Carl Icahn Made $510 Million The Day After Getting Presidential Advisor Role

By on January 6, 2017 in ArticlesBillionaire News

Donald Trump is already infamous for (among other things) appointing the richest cabinet in American history, with more billionaires than a upstate New York masked sex party. And some of them are getting significantly richer thanks to their association with the incoming president, as Carl Icahn did after being named Trump's special advisor on financial regulatory reform.

After the news came through that Icahn would accept the job, Forbes reports that shares of Icahn Enterprises surged eight percent, bringing Icahn's own personal stake in his company from $6.8 billion to $7.3 billion. Nobody else made more on the stock market that day, perhaps due to the perception that Icahn will help Trump strip away financial regulations during his presidency.

Michael Nagle/Getty Images

Michael Nagle/Getty Images

Icahn and Trump share a long history together, though, and it hasn't all been smooth and easy. Back in the early 90s, Icahn was the biggest bondholder in Trump's Taj Mahal casino, in the midst of one of the businessman's signature bankruptcies. Some of the other investors on the board wanted to force Trump into an involuntary bankruptcy, but Icahn was able to work out a better bankruptcy deal for the tycoon, with a 50 percent decrease in his share but retaining his involvement in the company. Then much later, the two faced each other as antagonists in the business world, with Icahn trying to take over Trump Entertainment Resorts, again facing bankruptcy, but Trump eked out a better deal for himself against Icahn's wishes. Ultimately, though, Icahn ended up owning Trump Entertainment Resorts in 2016 after the company went through yet another bankruptcy and was finally shuttered by Icahn in October. Whew!
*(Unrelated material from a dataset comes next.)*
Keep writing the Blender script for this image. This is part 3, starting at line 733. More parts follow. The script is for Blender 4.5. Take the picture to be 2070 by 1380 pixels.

In a 2011 interview with The New York Times, Trump expressed his displeasure with Icahn's business practices in the way he knows best – talking trash in the press:

"Carl is someone that, unfortunately, will always put the deal ahead of the relationships. I am a loyalist, so I don't see friends fighting friends. But with Carl, the friendship stops where the deal begins."

It would appear that Trump and Icahn are friends again once more, and that Icahn at least has already profited handily in the bargain. Hopefully, history will not repeat itself, and the next four years will not involve Icahn dissolving the bankrupt United States of America.